The difference is minimal for a publisher like Karger. Society publishers are probably more commercially focused than people expect, and commercial publishers are probably more science-focused than people expect. In general, it's important how you behave rather than who you are. The Karger family are hugely committed to the health sciences community, and behaving in a responsible and committed way within the community is expected by all of our team here.

What do you do at Karger? What key developments have there been at the publisher over the last few years?

My team covers the academic area of the Karger business. We are responsible for all the products and services and for working with all our academic customers worldwide. Over the last few years, we've been through quite a transformation, especially in Open Access, where we've made significant progress on the transition, and that's something we're proud of. More recently, we have been focusing on a different perspective of Open Access, which aims to improve public understanding of science and public trust in science. Open Access has helped to remove the paywall barrier for the general public, but we want to make research more understandable and engaging to a broader audience. We need to achieve this before we can consider that we’ve harnessed the full potential of OA.

Karger has recently embarked on a new Read, Publish, and Outreach initiative, after signing an agreement with Jisc. How does this work and what do you hope the new approach will achieve?

The outreach component is a recent addition to our Read and Publish agreement. In essence, it offers additional services that researchers can use to support the translation and dissemination of research to a much wider audience, including practitioners, policy makers and the general public.  Our outreach services are not limited to research published with Karger or the health sciences which creates an additional value for customers. Overall, I think everyone within the scholarly communications industry has a fundamental responsibility to ensure that we are using popular channels to explain the tangible benefits of research to the general public, ultimately increasing trust in science.

How important is it that Karger – and other commercial academic publishers – embrace the needs of other stakeholders such as the research and library community?

Every publisher needs to embrace the needs of all stakeholders within the community, but we have seen the landscape shift considerably over recent years, so you constantly need to ask yourself how well you understand the current environment. The shift has also created a number of areas of tension, and you need to try to balance all stakeholders' needs and be very aware of those areas of tension in your decision-making. 

I think it’s important to note that you won’t always get it right. Generally, our approach is to set policies that help the customers that we work with achieve institutions broader goals, but also recognise that, at a micro level, we need to have a flexible approach with individual stakeholders.

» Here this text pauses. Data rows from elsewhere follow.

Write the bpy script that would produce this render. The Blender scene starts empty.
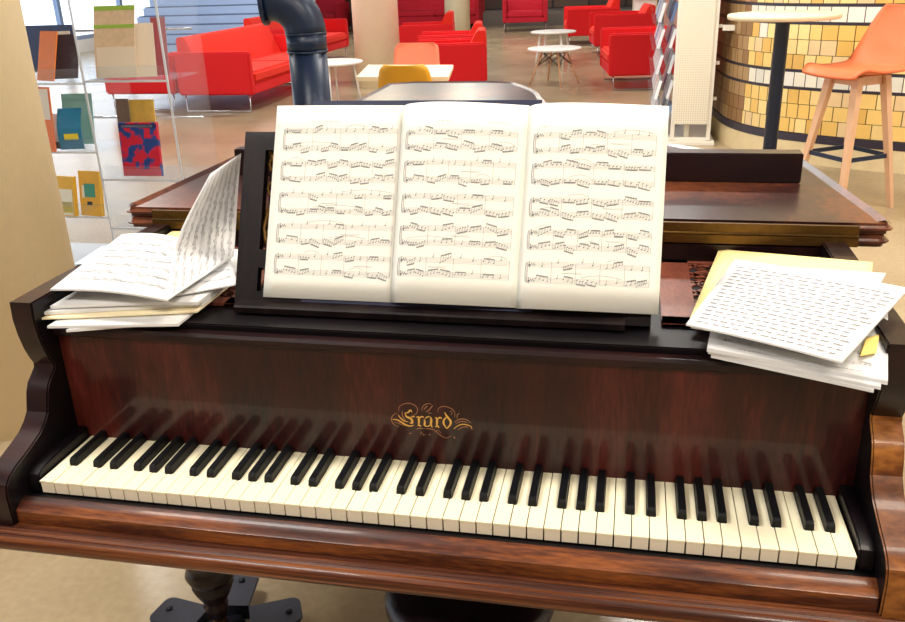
import bpy, bmesh, math, random
from mathutils import Vector, Matrix
PI = math.pi
scene = bpy.context.scene
COL = scene.collection

# ------------------------------------------------------------------ materials
MATS = {}
def rgb(r, g, b):
    f = lambda c: c/12.92 if c <= .04045 else ((c+.055)/1.055)**2.4
    return (f(r/255), f(g/255), f(b/255), 1)
def mat(name, col, rough=.5, metal=0, coat=0, trans=0, noise=0, scale=20, bump=0, alpha=1, stretch=(1,1,1), spec=.5, sheen=0):
    if name in MATS: return MATS[name]
    m = bpy.data.materials.new(name); m.use_nodes = True
    nt = m.node_tree; b = nt.nodes['Principled BSDF']
    b.inputs['Base Color'].default_value = col
    b.inputs['Roughness'].default_value = rough
    b.inputs['Metallic'].default_value = metal
    b.inputs['Coat Weight'].default_value = coat
    b.inputs['Coat Roughness'].default_value = .05
    b.inputs['Transmission Weight'].default_value = trans
    b.inputs['Specular IOR Level'].default_value = spec
    b.inputs['Alpha'].default_value = alpha
    if sheen:
        b.inputs['Sheen Weight'].default_value = sheen
    if noise or bump:
        tc = nt.nodes.new('ShaderNodeTexCoord'); mp = nt.nodes.new('ShaderNodeMapping')
        mp.inputs['Scale'].default_value = stretch
        nz = nt.nodes.new('ShaderNodeTexNoise'); nz.inputs['Scale'].default_value = scale
        nz.inputs['Detail'].default_value = 5
        nt.links.new(tc.outputs['Object'], mp.inputs[0]); nt.links.new(mp.outputs[0], nz.inputs[0])
        if noise:
            mx = nt.nodes.new('ShaderNodeMix'); mx.data_type = 'RGBA'
            mx.inputs['A'].default_value = tuple(c*(1-noise) for c in col[:3])+(1,)
            mx.inputs['B'].default_value = tuple(min(1, c*(1+noise)) for c in col[:3])+(1,)
            nt.links.new(nz.outputs['Fac'], mx.inputs['Factor']); nt.links.new(mx.outputs['Result'], b.inputs['Base Color'])
        if bump:
            bp = nt.nodes.new('ShaderNodeBump'); bp.inputs['Strength'].default_value = bump
            bp.inputs['Distance'].default_value = .01
            nt.links.new(nz.outputs['Fac'], bp.inputs['Height']); nt.links.new(bp.outputs[0], b.inputs['Normal'])
    MATS[name] = m
    return m

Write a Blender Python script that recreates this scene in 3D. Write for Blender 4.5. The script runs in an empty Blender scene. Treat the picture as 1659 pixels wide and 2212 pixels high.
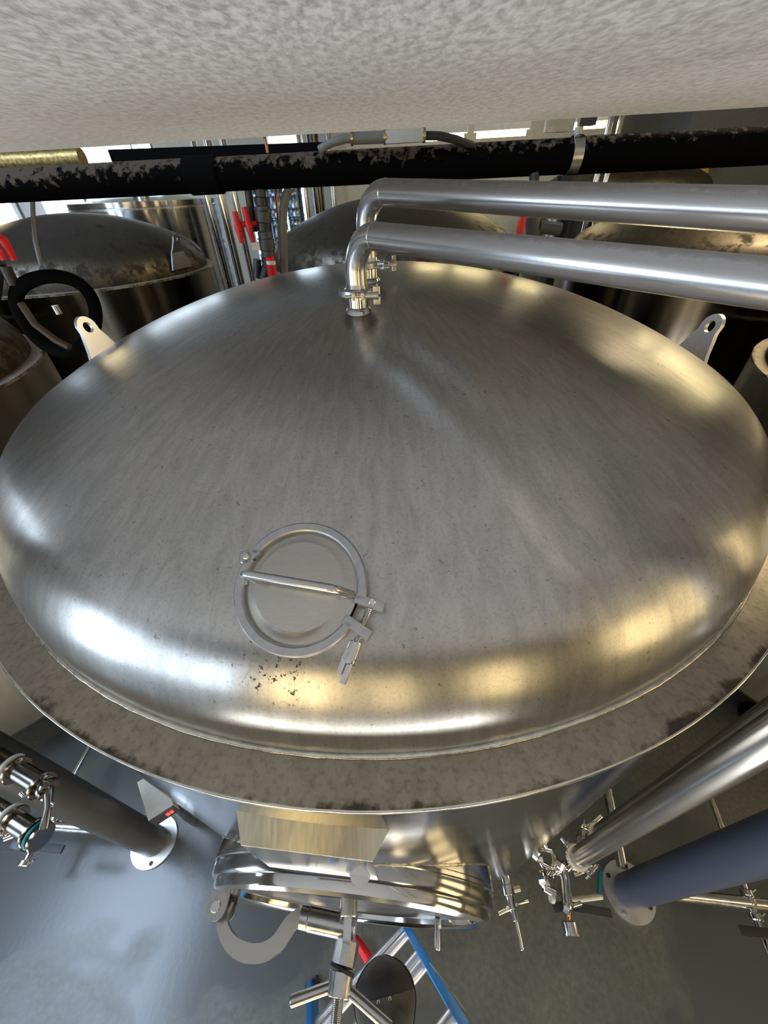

What are your wider hopes for the Open Access movement and the future of scholarly communications? If you had a time machine, where might we be 10 years down the line?

We've been a progressive publisher in the Open Access transition and tried most models out there.  Right now, it feels like the broader landscape is at a crossroads, and it's more complicated than ever to predict what the future scholarly record will look like even three to five years from now. 

My hope for 10 years from now, though, is that we feel we’ve achieved the public benefits that Open Access promises. I would love to feel that it’s positively impacted the public trust in science. We will have to get honest about it; if we assume just making scientific journal articles freely available is enough to engage the public, I fear we will have the opposite effect. So, it’s going to take a significant commitment by the whole research ecosystem, but the outcome would be the democratisation of science we all strive for.

What do you get up to in your spare time? Any interesting hobbies or pastimes you want to tell us about?

Like most people, I enjoy travelling with my family, and we do a lot of walking in Wales, where we live. One thing 20 years in publishing has given me, thanks to plenty of travelling, is a well-developed reading habit – my old English teacher would be proud!